Repeat each record exactly. Any picture gets left out.

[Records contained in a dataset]
— Start —

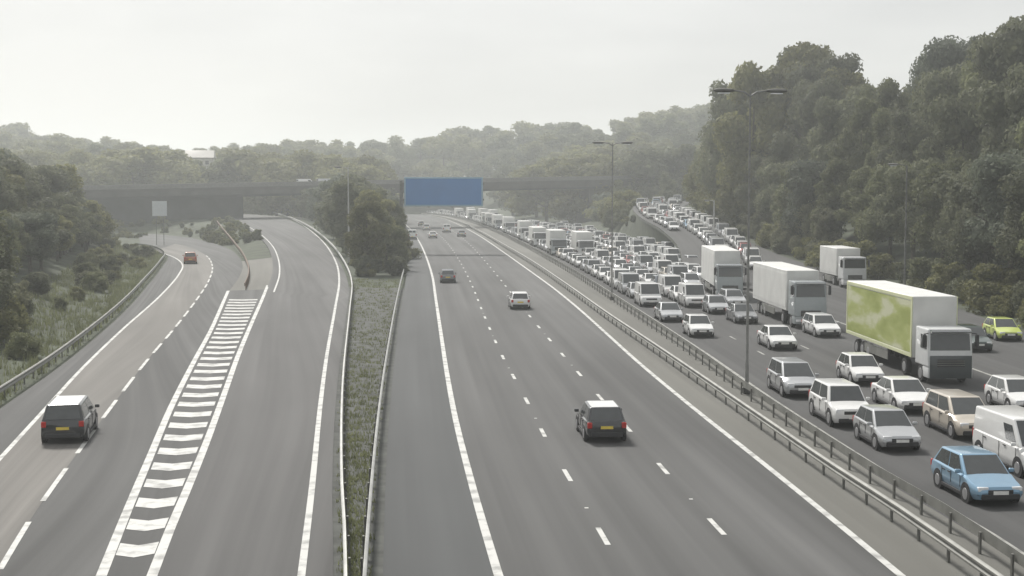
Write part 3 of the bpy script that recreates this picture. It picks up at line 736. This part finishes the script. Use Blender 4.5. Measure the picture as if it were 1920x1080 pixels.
# ---------------------------------------------------------------- cars
KIND = {   # L, W, H, bonnet length, screen run, roof end from tail, rear base from tail, nose height, belt height, wheel radius
    'hatchback': (4.0, 1.76, 1.48, 1.00, .80, .55, .10, .68, .93, .31),
    'saloon': (4.65, 1.82, 1.44, 1.15, .85, 1.35, .62, .66, .92, .32),
    'estate': (4.7, 1.82, 1.50, 1.15, .80, .42, .08, .68, .94, .32),
    'off-roader': (4.5, 1.88, 1.72, 1.05, .62, .35, .08, .86, 1.08, .37),
    'people carrier': (4.5, 1.84, 1.66, .80, .95, .35, .08, .78, 1.02, .33),
    'van': (5.0, 1.98, 2.05, .72, .80, .12, .03, .88, 1.12, .34),
}
def car_geo(kind):
    Lc, Wd, H, bon, scr, rr, rb, nose, belt, wr = KIND[kind]; h = Lc / 2; w = Wd / 2; van = kind == 'van'
    yb = h - bon; yf = yb - scr; yr = -h + rr; ye = -h + rb
    st = [(h, .34, nose - .14, .76), (h - .07, .26, nose - .02, .90), (h - .28, .22, nose + .04, .97), (h - .6, .2, nose + .09, 1.0), (yb + .05, .2, belt - .03, 1.0), (0, .2, belt + .01, 1.0),
          (-h + .75, .2, belt + .03, 1.0), (-h + .3, .22, belt + (.0 if rb > .3 else .04), .98), (-h + .06, .28, belt - .02, .94), (-h, .36, belt - .14, .86)]
    body = MB(); rings = []
    for y, zl, zt, k in st:
        a = w * k
        r = [(a * .86, zl), (a * .97, zl + .14), (a, (zl + zt) / 2 - .02), (a * .975, zt - .07), (a * .90, zt), (a * .45, zt + .025)]
        rings.append([Vector((x, y, z)) for x, z in r] + [Vector((0, y, zt + .03))] + [Vector((-x, y, z)) for x, z in reversed(r)])
    body.loft(rings, 'B')
    for sg_ in (-1, 1):
        for ys in (yb - .28, (yb - .28 + -h + 1.05) / 2 + .05, -h + 1.15):
            body.box((sg_ * (w + .0005), ys, (belt + .38) / 2), (.012, .022, belt - .52), 'K')
        body.box((sg_ * (w * .985), 0, .25), (.05, Lc - 2.3, .12), 'K', .01)
        for ys in ((yb - .28) - .95, -h + 1.32): body.box((sg_ * (w + .005), ys, belt - .14), (.03, .2, .035), 'K')
    wb, wt = w * .93, w * (.86 if van else .74); zb = belt - .06; zt = H
    P = [Vector((-wb, ye, zb)), Vector((wb, ye, zb)), Vector((-wb, yb, zb)), Vector((wb, yb, zb)),
         Vector((-wt, yr, zt - .03)), Vector((wt, yr, zt - .03)), Vector((-wt, yf, zt)), Vector((wt, yf, zt))]
    body.hexa(P, 'B', .075, 3)
    def panel(mb, q, u0, u1, v0, v1, m='G', off=.008):
        A, B2_, C, D = q      # A,B bottom, C,D top (C above A)
        g = lambda u, v: A.lerp(B2_, u).lerp(C.lerp(D, u), v)
        n = (B2_ - A).cross(C - A).normalized() * off
        mb.face([g(u0, v0) + n, g(u1, v0) + n, g(u1, v1) + n, g(u0, v1) + n], m)
    ws, rw = MB(), MB(); front = (P[3], P[2], P[7], P[6]); rear = (P[0], P[1], P[4], P[5])
    panel(ws, front, .045, .955, .07, .93)
    if van: panel(rw, rear, .10, .47, .42, .86); panel(rw, rear, .53, .90, .42, .86)
    else: panel(rw, rear, .07, .93, .14, .90)
    sides = []
    for q in ((P[1], P[3], P[5], P[7]), (P[2], P[0], P[6], P[4])):
        fr = q[0] is P[1]; a, b_ = MB(), MB()
        # u runs rear to front on the right side and front to rear on the left
        spans = ((.52, .91), (.07, .495)) if not van else ((.72, .93), None)
        for mb, s in zip((a, b_), spans):
            if s is None: continue
            u0, u1 = s if fr else (1 - s[1], 1 - s[0])
            panel(mb, q, u0, u1, .10 if not van else .16, .90 if not van else .74)
        sides += [a] if van else [a, b_]
    def lightbox(x, y, z, sx, sz, m, dy=.1):
        mb = MB(); mb.box((x, y, z), (sx, dy, sz), m, .02); return mb
    hl = [lightbox(s * w * .66, h - .11, nose - .07, .36, .15, 'LAMP', .16) for s in (-1, 1)]
    tl = [lightbox(s * w * .82, -h + .03, belt - .16, .2, .24 if kind not in ('van', 'off-roader') else .36, 'RED', .12) for s in (-1, 1)]
    gr = MB(); gr.box((0, h - .035, nose - .16), (w * 1.0, .10, .15), 'K', .02); gr.box((0, h - .03, .36), (w * 1.5, .15, .19), 'K', .03)
    bm_ = MB(); bm_.box((0, -h + .02, .38), (w * 1.55, .12, .2), 'K', .03)
    pw = MB(); pw.box((0, h + .025, .50), (.52, .02, .12), 'PW'); py_ = MB(); py_.box((0, -h - .012, .68 if kind != 'van' else .62), (.52, .02, .12), 'PY')
    mirrors = []
    for s in (-1, 1):
        mb = MB(); mb.box((s * (w + .07), yb - .30, belt + .06), (.2, .1, .14), 'B', .03); mirrors.append(mb)
    wheels = []
    for s in (-1, 1):
        for y in (h - .82, -h + .80):
            t_ = MB(); c = Vector((0, 0, 0)); t_.cyl(c, (1, 0, 0), wr, .21, 'T', 18, .03)
            rm = MB(); rm.cyl((s * .095, 0, 0), (1, 0, 0), wr * .66, .04, 'R', 14, .01)
            wheels.append((s * (w - .095), y, wr, t_, rm))
    arch = MB()
    for s in (-1, 1):
        for y in (h - .82, -h + .80): arch.cyl((s * (w - .055), y, wr + .02), (1, 0, 0), wr + .065, .125, 'K', 18)
    return dict(body=body, windscreen=[ws], rear_window=[rw], side_window=sides, headlight=hl, tail_light=tl, grille=[gr], bumper=[bm_], front_plate=[pw], rear_plate=[py_], wing_mirror=mirrors, wheels=wheels, arch=arch)
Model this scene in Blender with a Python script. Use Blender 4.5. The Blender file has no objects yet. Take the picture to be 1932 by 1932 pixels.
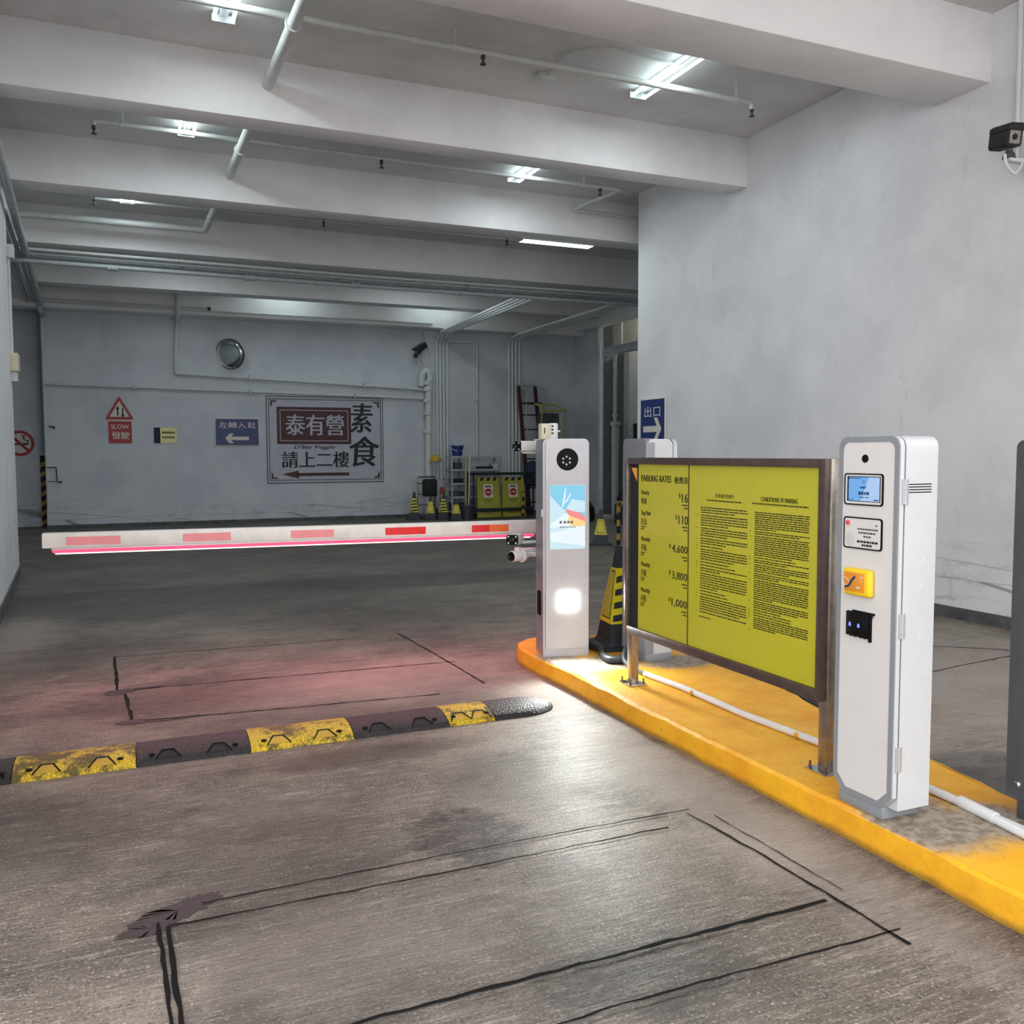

— End —

Complete answer>
Write part 3 of the bpy script that recreates this picture. It picks up at line 736. This part finishes the script. Use Blender 4.5. Measure the picture as if it were 1920x1080 pixels.
# ---------------------------------------------------------------- cars
KIND = {   # L, W, H, bonnet length, screen run, roof end from tail, rear base from tail, nose height, belt height, wheel radius
    'hatchback': (4.0, 1.76, 1.48, 1.00, .80, .55, .10, .68, .93, .31),
    'saloon': (4.65, 1.82, 1.44, 1.15, .85, 1.35, .62, .66, .92, .32),
    'estate': (4.7, 1.82, 1.50, 1.15, .80, .42, .08, .68, .94, .32),
    'off-roader': (4.5, 1.88, 1.72, 1.05, .62, .35, .08, .86, 1.08, .37),
    'people carrier': (4.5, 1.84, 1.66, .80, .95, .35, .08, .78, 1.02, .33),
    'van': (5.0, 1.98, 2.05, .72, .80, .12, .03, .88, 1.12, .34),
}
def car_geo(kind):
    Lc, Wd, H, bon, scr, rr, rb, nose, belt, wr = KIND[kind]; h = Lc / 2; w = Wd / 2; van = kind == 'van'
    yb = h - bon; yf = yb - scr; yr = -h + rr; ye = -h + rb
    st = [(h, .34, nose - .14, .76), (h - .07, .26, nose - .02, .90), (h - .28, .22, nose + .04, .97), (h - .6, .2, nose + .09, 1.0), (yb + .05, .2, belt - .03, 1.0), (0, .2, belt + .01, 1.0),
          (-h + .75, .2, belt + .03, 1.0), (-h + .3, .22, belt + (.0 if rb > .3 else .04), .98), (-h + .06, .28, belt - .02, .94), (-h, .36, belt - .14, .86)]
    body = MB(); rings = []
    for y, zl, zt, k in st:
        a = w * k
        r = [(a * .86, zl), (a * .97, zl + .14), (a, (zl + zt) / 2 - .02), (a * .975, zt - .07), (a * .90, zt), (a * .45, zt + .025)]
        rings.append([Vector((x, y, z)) for x, z in r] + [Vector((0, y, zt + .03))] + [Vector((-x, y, z)) for x, z in reversed(r)])
    body.loft(rings, 'B')
    for sg_ in (-1, 1):
        for ys in (yb - .28, (yb - .28 + -h + 1.05) / 2 + .05, -h + 1.15):
            body.box((sg_ * (w + .0005), ys, (belt + .38) / 2), (.012, .022, belt - .52), 'K')
        body.box((sg_ * (w * .985), 0, .25), (.05, Lc - 2.3, .12), 'K', .01)
        for ys in ((yb - .28) - .95, -h + 1.32): body.box((sg_ * (w + .005), ys, belt - .14), (.03, .2, .035), 'K')
    wb, wt = w * .93, w * (.86 if van else .74); zb = belt - .06; zt = H
    P = [Vector((-wb, ye, zb)), Vector((wb, ye, zb)), Vector((-wb, yb, zb)), Vector((wb, yb, zb)),
         Vector((-wt, yr, zt - .03)), Vector((wt, yr, zt - .03)), Vector((-wt, yf, zt)), Vector((wt, yf, zt))]
    body.hexa(P, 'B', .075, 3)
    def panel(mb, q, u0, u1, v0, v1, m='G', off=.008):
        A, B2_, C, D = q      # A,B bottom, C,D top (C above A)
        g = lambda u, v: A.lerp(B2_, u).lerp(C.lerp(D, u), v)
        n = (B2_ - A).cross(C - A).normalized() * off
        mb.face([g(u0, v0) + n, g(u1, v0) + n, g(u1, v1) + n, g(u0, v1) + n], m)
    ws, rw = MB(), MB(); front = (P[3], P[2], P[7], P[6]); rear = (P[0], P[1], P[4], P[5])
    panel(ws, front, .045, .955, .07, .93)
    if van: panel(rw, rear, .10, .47, .42, .86); panel(rw, rear, .53, .90, .42, .86)
    else: panel(rw, rear, .07, .93, .14, .90)
    sides = []
    for q in ((P[1], P[3], P[5], P[7]), (P[2], P[0], P[6], P[4])):
        fr = q[0] is P[1]; a, b_ = MB(), MB()
        # u runs rear to front on the right side and front to rear on the left
        spans = ((.52, .91), (.07, .495)) if not van else ((.72, .93), None)
        for mb, s in zip((a, b_), spans):
            if s is None: continue
            u0, u1 = s if fr else (1 - s[1], 1 - s[0])
            panel(mb, q, u0, u1, .10 if not van else .16, .90 if not van else .74)
        sides += [a] if van else [a, b_]
    def lightbox(x, y, z, sx, sz, m, dy=.1):
        mb = MB(); mb.box((x, y, z), (sx, dy, sz), m, .02); return mb
    hl = [lightbox(s * w * .66, h - .11, nose - .07, .36, .15, 'LAMP', .16) for s in (-1, 1)]
    tl = [lightbox(s * w * .82, -h + .03, belt - .16, .2, .24 if kind not in ('van', 'off-roader') else .36, 'RED', .12) for s in (-1, 1)]
    gr = MB(); gr.box((0, h - .035, nose - .16), (w * 1.0, .10, .15), 'K', .02); gr.box((0, h - .03, .36), (w * 1.5, .15, .19), 'K', .03)
    bm_ = MB(); bm_.box((0, -h + .02, .38), (w * 1.55, .12, .2), 'K', .03)
    pw = MB(); pw.box((0, h + .025, .50), (.52, .02, .12), 'PW'); py_ = MB(); py_.box((0, -h - .012, .68 if kind != 'van' else .62), (.52, .02, .12), 'PY')
    mirrors = []
    for s in (-1, 1):
        mb = MB(); mb.box((s * (w + .07), yb - .30, belt + .06), (.2, .1, .14), 'B', .03); mirrors.append(mb)
    wheels = []
    for s in (-1, 1):
        for y in (h - .82, -h + .80):
            t_ = MB(); c = Vector((0, 0, 0)); t_.cyl(c, (1, 0, 0), wr, .21, 'T', 18, .03)
            rm = MB(); rm.cyl((s * .095, 0, 0), (1, 0, 0), wr * .66, .04, 'R', 14, .01)
            wheels.append((s * (w - .095), y, wr, t_, rm))
    arch = MB()
    for s in (-1, 1):
        for y in (h - .82, -h + .80): arch.cyl((s * (w - .055), y, wr + .02), (1, 0, 0), wr + .065, .125, 'K', 18)
    return dict(body=body, windscreen=[ws], rear_window=[rw], side_window=sides, headlight=hl, tail_light=tl, grille=[gr], bumper=[bm_], front_plate=[pw], rear_plate=[py_], wing_mirror=mirrors, wheels=wheels, arch=arch)
Model this scene in Blender with a Python script. Use Blender 4.5. The Blender file has no objects yet. Take the picture to be 1932 by 1932 pixels.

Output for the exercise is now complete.